■ Problem to work on:
Write out exactly, with no other output, the lines below from the one that contains "tint = .30 +" through the end.

■ Data extract:
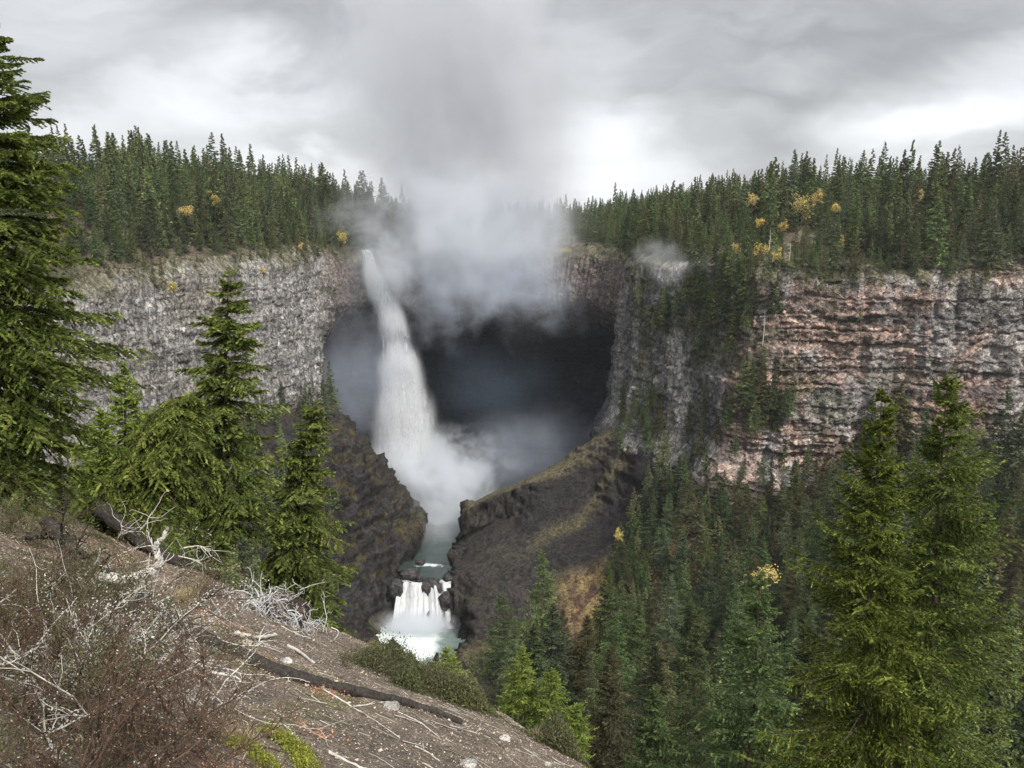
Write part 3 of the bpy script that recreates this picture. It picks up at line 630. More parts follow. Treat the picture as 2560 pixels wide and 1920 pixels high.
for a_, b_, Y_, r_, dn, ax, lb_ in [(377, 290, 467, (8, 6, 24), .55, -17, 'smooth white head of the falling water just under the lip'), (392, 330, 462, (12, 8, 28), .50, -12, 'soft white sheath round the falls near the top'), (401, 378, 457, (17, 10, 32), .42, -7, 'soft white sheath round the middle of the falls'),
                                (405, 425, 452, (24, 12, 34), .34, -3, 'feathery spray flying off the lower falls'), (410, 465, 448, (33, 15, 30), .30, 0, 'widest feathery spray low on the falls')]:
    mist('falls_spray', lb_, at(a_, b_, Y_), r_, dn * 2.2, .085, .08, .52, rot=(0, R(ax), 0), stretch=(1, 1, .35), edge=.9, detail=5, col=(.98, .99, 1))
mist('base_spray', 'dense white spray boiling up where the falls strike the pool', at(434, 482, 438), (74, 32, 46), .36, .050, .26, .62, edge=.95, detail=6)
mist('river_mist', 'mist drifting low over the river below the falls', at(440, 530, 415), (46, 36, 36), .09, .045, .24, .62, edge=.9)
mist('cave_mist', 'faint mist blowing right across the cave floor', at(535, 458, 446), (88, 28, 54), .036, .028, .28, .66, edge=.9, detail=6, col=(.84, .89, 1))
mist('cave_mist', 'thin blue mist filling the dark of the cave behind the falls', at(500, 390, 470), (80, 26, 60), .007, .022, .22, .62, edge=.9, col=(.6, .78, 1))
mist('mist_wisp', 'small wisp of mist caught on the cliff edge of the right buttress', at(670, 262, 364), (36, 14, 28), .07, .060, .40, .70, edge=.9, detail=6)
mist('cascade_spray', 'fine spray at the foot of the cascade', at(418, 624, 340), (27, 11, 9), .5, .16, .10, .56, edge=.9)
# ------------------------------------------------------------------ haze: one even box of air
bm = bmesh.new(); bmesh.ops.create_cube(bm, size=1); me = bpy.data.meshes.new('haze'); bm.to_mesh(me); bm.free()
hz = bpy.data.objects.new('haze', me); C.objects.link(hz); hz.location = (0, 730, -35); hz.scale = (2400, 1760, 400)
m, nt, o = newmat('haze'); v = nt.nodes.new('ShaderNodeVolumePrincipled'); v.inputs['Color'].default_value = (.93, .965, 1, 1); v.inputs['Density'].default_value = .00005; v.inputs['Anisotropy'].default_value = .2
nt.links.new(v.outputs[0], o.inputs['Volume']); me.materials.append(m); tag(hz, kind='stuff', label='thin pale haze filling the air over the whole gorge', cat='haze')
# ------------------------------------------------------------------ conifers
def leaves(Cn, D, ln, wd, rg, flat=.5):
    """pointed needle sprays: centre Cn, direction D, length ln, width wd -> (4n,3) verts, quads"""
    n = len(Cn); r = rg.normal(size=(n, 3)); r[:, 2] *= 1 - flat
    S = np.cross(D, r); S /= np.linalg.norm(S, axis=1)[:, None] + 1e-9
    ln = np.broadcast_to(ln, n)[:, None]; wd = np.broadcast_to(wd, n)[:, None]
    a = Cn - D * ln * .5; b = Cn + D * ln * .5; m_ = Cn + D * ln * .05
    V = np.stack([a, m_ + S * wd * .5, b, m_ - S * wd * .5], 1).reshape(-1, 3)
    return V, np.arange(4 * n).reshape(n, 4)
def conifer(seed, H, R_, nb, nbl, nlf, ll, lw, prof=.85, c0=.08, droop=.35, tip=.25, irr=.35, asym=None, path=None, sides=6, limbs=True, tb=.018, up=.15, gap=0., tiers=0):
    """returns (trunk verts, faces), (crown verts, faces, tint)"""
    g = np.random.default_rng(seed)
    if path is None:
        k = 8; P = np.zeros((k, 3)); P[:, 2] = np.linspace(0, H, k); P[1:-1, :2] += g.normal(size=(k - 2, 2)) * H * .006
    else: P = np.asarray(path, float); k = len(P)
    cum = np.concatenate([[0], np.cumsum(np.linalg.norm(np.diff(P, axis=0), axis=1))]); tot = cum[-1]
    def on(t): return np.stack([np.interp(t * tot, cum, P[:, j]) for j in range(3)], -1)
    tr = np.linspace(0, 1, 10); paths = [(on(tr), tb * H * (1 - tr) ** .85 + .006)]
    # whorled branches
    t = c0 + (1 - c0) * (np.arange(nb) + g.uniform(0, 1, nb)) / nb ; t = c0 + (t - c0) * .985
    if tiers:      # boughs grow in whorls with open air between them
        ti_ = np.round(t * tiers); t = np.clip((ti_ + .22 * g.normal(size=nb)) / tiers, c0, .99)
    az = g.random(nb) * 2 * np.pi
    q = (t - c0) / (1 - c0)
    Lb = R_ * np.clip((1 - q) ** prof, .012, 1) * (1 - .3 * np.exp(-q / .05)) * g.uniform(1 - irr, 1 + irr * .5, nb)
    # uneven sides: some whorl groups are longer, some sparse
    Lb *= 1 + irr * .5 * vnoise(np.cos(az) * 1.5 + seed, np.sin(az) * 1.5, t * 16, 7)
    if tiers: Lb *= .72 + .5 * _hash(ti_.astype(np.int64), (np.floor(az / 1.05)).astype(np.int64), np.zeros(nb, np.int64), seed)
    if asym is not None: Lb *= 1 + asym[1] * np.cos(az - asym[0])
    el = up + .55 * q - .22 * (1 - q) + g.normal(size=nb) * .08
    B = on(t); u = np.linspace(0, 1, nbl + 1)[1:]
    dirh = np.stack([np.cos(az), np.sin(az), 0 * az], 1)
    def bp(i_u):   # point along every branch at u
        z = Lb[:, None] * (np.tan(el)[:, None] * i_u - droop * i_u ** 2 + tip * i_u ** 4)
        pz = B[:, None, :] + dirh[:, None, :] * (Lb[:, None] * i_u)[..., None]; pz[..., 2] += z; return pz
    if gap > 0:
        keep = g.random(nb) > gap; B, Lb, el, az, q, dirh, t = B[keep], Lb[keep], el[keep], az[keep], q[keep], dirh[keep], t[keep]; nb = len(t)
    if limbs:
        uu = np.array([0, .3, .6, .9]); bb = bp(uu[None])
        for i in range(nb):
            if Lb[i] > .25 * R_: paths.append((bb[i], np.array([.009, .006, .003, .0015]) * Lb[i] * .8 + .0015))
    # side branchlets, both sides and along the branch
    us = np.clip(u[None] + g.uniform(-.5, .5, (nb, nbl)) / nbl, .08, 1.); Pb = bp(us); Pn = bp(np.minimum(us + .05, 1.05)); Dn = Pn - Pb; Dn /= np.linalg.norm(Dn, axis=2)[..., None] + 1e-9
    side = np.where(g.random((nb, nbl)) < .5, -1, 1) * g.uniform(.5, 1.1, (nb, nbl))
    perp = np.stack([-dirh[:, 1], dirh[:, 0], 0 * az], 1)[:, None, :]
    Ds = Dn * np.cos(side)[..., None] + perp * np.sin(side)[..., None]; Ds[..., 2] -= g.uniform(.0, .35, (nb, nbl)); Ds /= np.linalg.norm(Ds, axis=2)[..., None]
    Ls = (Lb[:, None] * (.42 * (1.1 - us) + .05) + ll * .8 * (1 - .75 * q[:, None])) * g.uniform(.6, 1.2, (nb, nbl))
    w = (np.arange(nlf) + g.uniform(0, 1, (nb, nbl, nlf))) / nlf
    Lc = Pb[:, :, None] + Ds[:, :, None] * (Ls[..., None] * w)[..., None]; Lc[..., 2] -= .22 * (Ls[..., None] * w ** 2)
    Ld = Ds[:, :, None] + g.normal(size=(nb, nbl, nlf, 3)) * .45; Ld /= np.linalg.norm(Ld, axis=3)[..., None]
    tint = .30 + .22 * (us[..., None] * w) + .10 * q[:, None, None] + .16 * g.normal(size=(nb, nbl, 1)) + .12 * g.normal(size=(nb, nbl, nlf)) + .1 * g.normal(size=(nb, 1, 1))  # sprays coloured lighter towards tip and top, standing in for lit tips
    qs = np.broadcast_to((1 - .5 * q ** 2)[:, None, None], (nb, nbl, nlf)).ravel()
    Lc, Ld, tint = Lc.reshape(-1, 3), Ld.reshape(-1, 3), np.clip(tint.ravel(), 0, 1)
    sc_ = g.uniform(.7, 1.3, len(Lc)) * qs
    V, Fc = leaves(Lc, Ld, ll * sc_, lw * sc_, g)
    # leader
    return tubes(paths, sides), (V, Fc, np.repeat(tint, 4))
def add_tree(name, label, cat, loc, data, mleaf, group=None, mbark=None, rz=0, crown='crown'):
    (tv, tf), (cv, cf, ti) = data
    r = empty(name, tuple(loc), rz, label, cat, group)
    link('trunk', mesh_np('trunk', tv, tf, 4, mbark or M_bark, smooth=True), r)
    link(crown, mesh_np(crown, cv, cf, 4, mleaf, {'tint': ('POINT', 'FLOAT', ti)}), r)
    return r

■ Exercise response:
    tint = .30 + .22 * (us[..., None] * w) + .10 * q[:, None, None] + .16 * g.normal(size=(nb, nbl, 1)) + .12 * g.normal(size=(nb, nbl, nlf)) + .1 * g.normal(size=(nb, 1, 1))  # sprays coloured lighter towards tip and top, standing in for lit tips
    qs = np.broadcast_to((1 - .5 * q ** 2)[:, None, None], (nb, nbl, nlf)).ravel()
    Lc, Ld, tint = Lc.reshape(-1, 3), Ld.reshape(-1, 3), np.clip(tint.ravel(), 0, 1)
    sc_ = g.uniform(.7, 1.3, len(Lc)) * qs
    V, Fc = leaves(Lc, Ld, ll * sc_, lw * sc_, g)
    # leader
    return tubes(paths, sides), (V, Fc, np.repeat(tint, 4))
def add_tree(name, label, cat, loc, data, mleaf, group=None, mbark=None, rz=0, crown='crown'):
    (tv, tf), (cv, cf, ti) = data
    r = empty(name, tuple(loc), rz, label, cat, group)
    link('trunk', mesh_np('trunk', tv, tf, 4, mbark or M_bark, smooth=True), r)
    link(crown, mesh_np(crown, cv, cf, 4, mleaf, {'tint': ('POINT', 'FLOAT', ti)}), r)
    return r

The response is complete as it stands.